Pictures excluded, return the lines below from the first through the line holding "awning(16.15, 18.20, WY, 2.60, .25, .17, HOODG, 'narrow".

════════

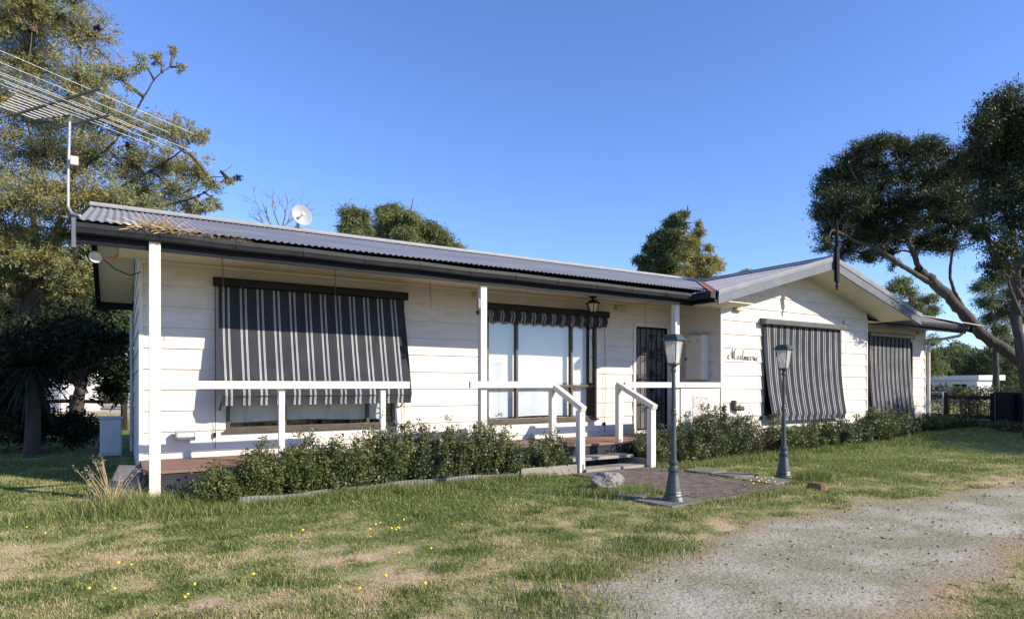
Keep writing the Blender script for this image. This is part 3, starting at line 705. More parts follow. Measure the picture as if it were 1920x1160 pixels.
awning(16.15, 18.20, WY, 2.60, .25, .17, HOODG, 'narrow striped awning on the set back wall at the right end, half shaded', uoff=.12, pw=2.2, y0=.04)

# ------------------------------------------------------------------ things fixed to or hung from the house
t = thing('meter_box', (WX1, 8.34, 1.35), 'cream electricity meter box fixed to the side wall by the front door', 'meter box')
mb = MB().box(9.20, WX1 - .016, 8.11, 8.53, 1.35, 2.19); mb.build('cabinet', CREAMBOX, t, bevel=.006)
mb = MB().box(9.185, 9.199, 8.125, 8.515, 1.37, 2.17); d_ = mb.build('door', CREAMBOX, t, bevel=.004)
MB().box(9.170, 9.184, 8.485, 8.51, 1.72, 1.78).build('latch', IRON, d_)
for yy in (8.22, 8.42): MB().box(9.181, 9.186, yy - .035, yy + .035, 2.06, 2.10).build('vent', BEIGE, d_)
MB().tube([(9.36, 8.30, 2.19), (9.36, 8.30, 2.26), (9.35, 8.7, 2.27), (9.36, 8.86, 2.25)], .012, 6).build('conduit', CREAMBOX, t)

def letters():
    """cursive word made of swept pen strokes, lower-case x height 1"""
    def sp(pts, n=10):
        P = [np.array(p, float) for p in pts]; P = [2 * P[0] - P[1]] + P + [2 * P[-1] - P[-2]]; out = []
        for i in range(1, len(P) - 2):
            for k in range(n):
                t = k / n; a, b, c, d = P[i - 1:i + 3]
                out.append(.5 * ((2 * b) + (c - a) * t + (2 * a - 5 * b + 4 * c - d) * t * t + (3 * b - a - 3 * c + d) * t ** 3))
        out.append(P[-2]); return out
    st = []
    # M with a looped entry stroke
    st.append(sp([(.45, .85), (.2, 1.05), (-.15, .75), (-.2, .25), (.05, -.05), (.4, .1), (.62, .6), (.78, 1.5), (1.0, 2.55)]))
    st.append(sp([(1.0, 2.55), (.92, 1.6), (.98, .7), (1.0, .05)], 12)); st.append(sp([(1.0, .05), (1.15, .9), (1.45, 1.8), (1.85, 2.5)], 10))
    st.append(sp([(1.85, 2.5), (1.5, 1.6), (1.42, .8), (1.5, .25), (1.75, .02), (2.05, .2), (2.15, .8), (2.0, 1.25), (1.75, 1.2)]))
    x = 2.45
    def a(x): return [sp([(x + .75, .95), (x + .45, 1.05), (x + .1, .7), (x, .25), (x + .2, 0), (x + .5, .25), (x + .8, 1.0)]), sp([(x + .8, 1.0), (x + .68, .4), (x + .72, .08), (x + .88, .05), (x + 1.1, .35)])]
    def m(x): return [sp([(x, .35), (x + .18, 1.0), (x + .14, .5), (x + .05, 0)]), sp([(x + .08, .3), (x + .35, .9), (x + .52, .95), (x + .52, .5), (x + .42, 0)]), sp([(x + .47, .3), (x + .72, .9), (x + .90, .95), (x + .90, .5), (x + .84, .1), (x + .98, .02), (x + 1.18, .35)])]
    st += a(x); x += 1.05
    st.append(sp([(x, .3), (x + .45, 1.2), (x + .72, 2.0), (x + .62, 2.4), (x + .38, 2.0), (x + .22, 1.0), (x + .2, .25), (x + .35, 0), (x + .62, .35)])); x += .62
    st += m(x); x += 1.15
    st += a(x); x += 1.05
    st.append(sp([(x, .3), (x + .15, .9), (x + .25, 1.12), (x + .3, .9), (x + .52, .92), (x + .46, .4), (x + .52, .05), (x + .75, .3)])); x += .7
    st.append(sp([(x, .3), (x + .2, .95), (x + .14, .3), (x + .25, .02), (x + .5, .35)])); st.append([np.array((x + .27, 1.35)), np.array((x + .30, 1.42))]); x += .48
    st.append(sp([(x, .3), (x + .4, .7), (x + .45, 1.0), (x + .25, .98), (x + .1, .5), (x + .2, .05), (x + .45, .03), (x + .75, .4)])); x += .8
    return st, x
st, wid = letters()
mb = MB(); LX0, LX1, LZ = 9.58, 10.44, 1.738; sc = (LX1 - LX0) / wid; zs = .079
for si, s in enumerate(st):
    pts = [(LX0 + p[0] * sc, GY - .027, LZ + p[1] * zs - .003 * p[0]) for p in s]
    rad = []
    for i in range(len(s)):
        d = s[min(i + 1, len(s) - 1)] - s[max(i - 1, 0)]; rad.append((.0026 if si > 3 else .0028) + (.0034 if si > 3 else .0046) * max(0, -d[1] / (np.hypot(*d) + 1e-9)))
    mb.tube(pts, rad, 6)
tag(mb.build('name_sign', IRON), 'black cursive metal lettering reading Malmarie on the white gable wall', 'name sign')

# porch lantern under the soffit
px_, py_ = 6.96, 8.56
t = thing('porch_lantern', (px_, py_, SOF), 'small black carriage lantern hanging from the porch ceiling above the rolled awning', 'lantern')
mb = MB().lathe([(0, .06), (-.02, .055), (-.03, .015), (-.06, .012)], 10, (px_, py_, SOF)); mb.lathe([(-.055, .02), (-.06, .05), (-.115, .135), (-.125, .135)], 6, (px_, py_, SOF)); mb.build('cap', IRON, t)
mb = MB()
for i in range(6):
    a = i * PI / 3; mb.tube([(px_ + .115 * math.cos(a), py_ + .115 * math.sin(a), SOF - .125), (px_ + .06 * math.cos(a), py_ + .06 * math.sin(a), SOF - .27)], .007, 5)
mb.lathe([(-.265, .065), (-.275, .07), (-.30, .03), (-.31, .001)], 6, (px_, py_, SOF)); mb.build('frame', IRON, t)
MB().lathe([(-.126, .105), (-.264, .055)], 6, (px_, py_, SOF)).build('glass', LAMPG, t)

# flood light low on the wall, motion sensor on the post
t = thing('flood_light', (.70, WY, .64), 'small rectangular flood light low on the white wall near the corner post', 'flood light')
MB().box(.66, .72, WY - .07, WY - .014, .60, .66).build('bracket', IRON, t)
MB().box(.58, .80, WY - .155, WY - .065, .57, .69).build('housing', mat('grey alloy', (.32, .32, .30), (.25, .25, .24), 8, .5), t, bevel=.01)
MB().box(.60, .78, WY - .158, WY - .1535, .585, .665).build('lens', LAMPG, t)
t = thing('motion_sensor', (4.22, 7.70, 2.35), 'small grey sensor box on the side of the middle veranda post', 'sensor')
MB().box(4.19, 4.24, 7.64, 7.69, 2.31, 2.45).build('case', mat('grey plastic', (.16, .16, .16), (.2, .2, .2), 9, .6), t, bevel=.012); MB().lathe([(0, .02), (.05, .024), (.06, .001)], 8, (4.20, 7.665, 2.23)).build('eye', IRON, t)

# chains and wires hanging from the porch ceiling
def chain(x, y, ln, label, links=True):
    mb = MB(); z = SOF
    mb.lathe([(0, .012), (-.02, .008)], 6, (x, y, z))
    n = int(ln / .028)
    if links:
        for i in range(n):
            zz = z - .015 - i * .028; r = .009
            ang = (i % 2) * PI / 2 + .2; ca, sa = math.cos(ang), math.sin(ang); off = .012 * math.sin(i * .12)
            mb.tube([(x + off + r * ca * math.cos(a), y + r * sa * math.cos(a), zz - .017 * math.sin(a)) for a in [2 * PI * k / 8 for k in range(9)]], .0024, 4, cap=False)
    else:
        mb.tube([(x, y, z), (x + .006, y, z - ln * .5), (x, y, z - ln)], .0035, 5)
    tag(mb.build('hanging_chain', CHAIN), label, 'chain', 'plant chains hanging from the porch ceiling')
chain(1.02, 8.11, .52, 'rusty chain hanging in front of the left end of the wide awning')
chain(2.36, 8.16, .50, 'rusty chain hanging in front of the middle of the wide awning')
chain(3.62, 7.98, .50, 'thin chain hanging over plain wall between wide awning and middle post')
chain(7.83, 8.19, .80, 'long thin wire hanging in front of the front door', False)
chain(5.42, 8.26, .07, 'short hook stub under the ceiling above the rolled awning')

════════

> [Problem solution]
Keep writing the Blender script for this image. This is part 3, starting at line 705. More parts follow. Measure the picture as if it were 1920x1160 pixels.
awning(16.15, 18.20, WY, 2.60, .25, .17, HOODG, 'narrow striped awning on the set back wall at the right end, half shaded', uoff=.12, pw=2.2, y0=.04)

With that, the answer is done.